[comp.unix.sysv386] RFS vs. NFS

avg@hq.demos.su (Vadim G. Antonov) (08/29/90)

>  I much prefer /../sysname/usr/bin. I think this idea first appeared in 
>edition 8. It prevents introducing new tokens. 

	I've heard that's an idea from Newcastle Connection.

dougm@ico.isc.com (Doug McCallum) (09/03/90)

In article <1990Sep1.181027.20989@mintaka.lcs.mit.edu> dstailey@gnu.ai.mit.edu (Doug Stailey) writes:
...
>POSIX says that multiple slashes collapse into one slash, so standards
>are on your side too.  Apollo's Domain OS is the first place that I

Actually, POSIX doesn't quite say this.  It says that a single slash is
the root, two slashes may be interpreted in an implementation dependent manner
and that three or more slashes collapse to the same as one.

As much as I think it is a bad idea, the standards allow it.

Doug McCallum
Interactive Systems Corp.
dougm@ico.isc.com

guy@auspex.auspex.com (Guy Harris) (09/04/90)

>Actually, POSIX doesn't quite say this.  It says that a single slash is
>the root, two slashes may be interpreted in an implementation dependent manner
>and that three or more slashes collapse to the same as one.

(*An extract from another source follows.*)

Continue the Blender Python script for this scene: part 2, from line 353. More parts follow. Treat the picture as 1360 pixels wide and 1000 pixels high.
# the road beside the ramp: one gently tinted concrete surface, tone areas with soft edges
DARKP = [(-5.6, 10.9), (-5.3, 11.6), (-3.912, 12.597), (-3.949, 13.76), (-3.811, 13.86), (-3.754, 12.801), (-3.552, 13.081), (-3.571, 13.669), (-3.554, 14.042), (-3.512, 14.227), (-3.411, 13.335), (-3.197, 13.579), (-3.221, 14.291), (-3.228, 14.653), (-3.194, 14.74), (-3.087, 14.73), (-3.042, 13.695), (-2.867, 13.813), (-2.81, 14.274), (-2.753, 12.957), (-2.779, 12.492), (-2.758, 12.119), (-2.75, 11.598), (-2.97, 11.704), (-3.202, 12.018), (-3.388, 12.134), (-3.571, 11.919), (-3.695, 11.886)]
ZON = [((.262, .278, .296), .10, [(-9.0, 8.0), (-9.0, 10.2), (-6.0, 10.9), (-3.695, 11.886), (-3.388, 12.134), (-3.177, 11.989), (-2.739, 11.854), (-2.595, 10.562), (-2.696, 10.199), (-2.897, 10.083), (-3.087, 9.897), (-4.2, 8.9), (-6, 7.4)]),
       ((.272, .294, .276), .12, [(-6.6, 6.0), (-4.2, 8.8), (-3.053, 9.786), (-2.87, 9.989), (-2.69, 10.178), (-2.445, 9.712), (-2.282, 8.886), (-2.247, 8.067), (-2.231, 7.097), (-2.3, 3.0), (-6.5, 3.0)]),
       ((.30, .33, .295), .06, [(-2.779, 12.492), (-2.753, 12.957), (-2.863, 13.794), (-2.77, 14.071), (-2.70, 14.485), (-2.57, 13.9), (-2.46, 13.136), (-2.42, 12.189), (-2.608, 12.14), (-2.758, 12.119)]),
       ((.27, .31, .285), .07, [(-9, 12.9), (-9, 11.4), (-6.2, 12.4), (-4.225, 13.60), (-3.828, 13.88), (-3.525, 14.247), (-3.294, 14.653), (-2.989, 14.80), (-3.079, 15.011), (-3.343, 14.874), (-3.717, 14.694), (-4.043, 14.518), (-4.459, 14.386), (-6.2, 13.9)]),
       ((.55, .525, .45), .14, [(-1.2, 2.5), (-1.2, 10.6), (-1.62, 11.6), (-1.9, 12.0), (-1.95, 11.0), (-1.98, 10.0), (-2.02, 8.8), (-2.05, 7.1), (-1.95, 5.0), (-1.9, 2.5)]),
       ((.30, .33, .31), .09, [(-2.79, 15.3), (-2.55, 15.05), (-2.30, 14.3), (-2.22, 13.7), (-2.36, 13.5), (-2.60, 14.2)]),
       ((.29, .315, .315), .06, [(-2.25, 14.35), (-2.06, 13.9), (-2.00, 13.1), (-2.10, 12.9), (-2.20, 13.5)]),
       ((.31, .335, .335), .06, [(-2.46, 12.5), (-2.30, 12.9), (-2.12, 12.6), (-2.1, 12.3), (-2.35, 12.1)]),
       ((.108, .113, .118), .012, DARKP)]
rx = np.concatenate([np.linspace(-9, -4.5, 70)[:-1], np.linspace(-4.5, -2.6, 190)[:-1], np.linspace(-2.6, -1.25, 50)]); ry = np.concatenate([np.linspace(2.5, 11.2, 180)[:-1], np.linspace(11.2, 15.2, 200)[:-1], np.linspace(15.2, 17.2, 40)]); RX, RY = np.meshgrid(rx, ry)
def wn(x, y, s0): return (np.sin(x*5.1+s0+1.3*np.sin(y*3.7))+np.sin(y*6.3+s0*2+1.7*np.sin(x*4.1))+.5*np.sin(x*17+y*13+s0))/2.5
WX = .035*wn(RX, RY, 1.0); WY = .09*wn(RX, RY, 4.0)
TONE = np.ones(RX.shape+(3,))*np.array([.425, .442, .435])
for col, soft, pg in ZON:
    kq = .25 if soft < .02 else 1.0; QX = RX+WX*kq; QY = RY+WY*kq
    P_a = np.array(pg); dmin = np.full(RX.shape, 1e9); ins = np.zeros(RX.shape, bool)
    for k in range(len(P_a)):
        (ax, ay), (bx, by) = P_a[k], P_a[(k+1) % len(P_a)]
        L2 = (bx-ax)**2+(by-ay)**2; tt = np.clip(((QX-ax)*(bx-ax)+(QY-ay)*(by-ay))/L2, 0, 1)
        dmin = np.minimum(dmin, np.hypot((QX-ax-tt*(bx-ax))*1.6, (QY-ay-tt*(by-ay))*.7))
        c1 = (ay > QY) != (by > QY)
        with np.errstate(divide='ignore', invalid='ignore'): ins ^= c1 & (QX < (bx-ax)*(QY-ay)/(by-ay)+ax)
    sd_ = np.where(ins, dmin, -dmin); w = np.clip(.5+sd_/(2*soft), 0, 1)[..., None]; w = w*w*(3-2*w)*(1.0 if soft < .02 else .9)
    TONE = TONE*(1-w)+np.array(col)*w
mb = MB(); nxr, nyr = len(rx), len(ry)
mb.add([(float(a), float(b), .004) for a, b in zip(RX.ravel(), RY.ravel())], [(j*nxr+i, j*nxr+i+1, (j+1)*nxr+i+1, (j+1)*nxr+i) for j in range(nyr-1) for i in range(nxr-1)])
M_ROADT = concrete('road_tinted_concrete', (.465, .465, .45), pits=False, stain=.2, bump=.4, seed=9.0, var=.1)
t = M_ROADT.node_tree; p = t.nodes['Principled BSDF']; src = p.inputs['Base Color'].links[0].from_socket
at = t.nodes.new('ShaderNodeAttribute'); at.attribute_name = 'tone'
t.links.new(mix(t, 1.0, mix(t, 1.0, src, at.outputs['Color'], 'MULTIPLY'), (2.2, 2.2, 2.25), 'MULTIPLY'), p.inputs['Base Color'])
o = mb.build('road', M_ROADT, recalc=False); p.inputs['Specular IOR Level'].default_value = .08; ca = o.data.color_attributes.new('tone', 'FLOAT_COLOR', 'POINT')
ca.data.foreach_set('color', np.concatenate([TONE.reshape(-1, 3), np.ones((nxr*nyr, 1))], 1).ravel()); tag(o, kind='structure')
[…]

Actually, POSIX doesn't quite say this, either.  It says (definition of
"pathname", page 32):

	...Multiple successive slashes are considered the same as one
	slash.  A pathname that begins with two successive slashes may
	be interpreted in an implementation-defined manner, although
	more than two leading slashes shall be treated as a single
	slash.

So "foo//bar///bletch" is defined by POSIX to be equivalent to
"foo/bar/bletch", but "//hostname/foo/bar/bletch" may be interpreted in
some implementation-defined manner that's not the same as
"/hostname/foo/bar/bletch"; however, "///hostname/foo/bar/bletch" must
be interpreted as "/hostname/foo/bar/bletch".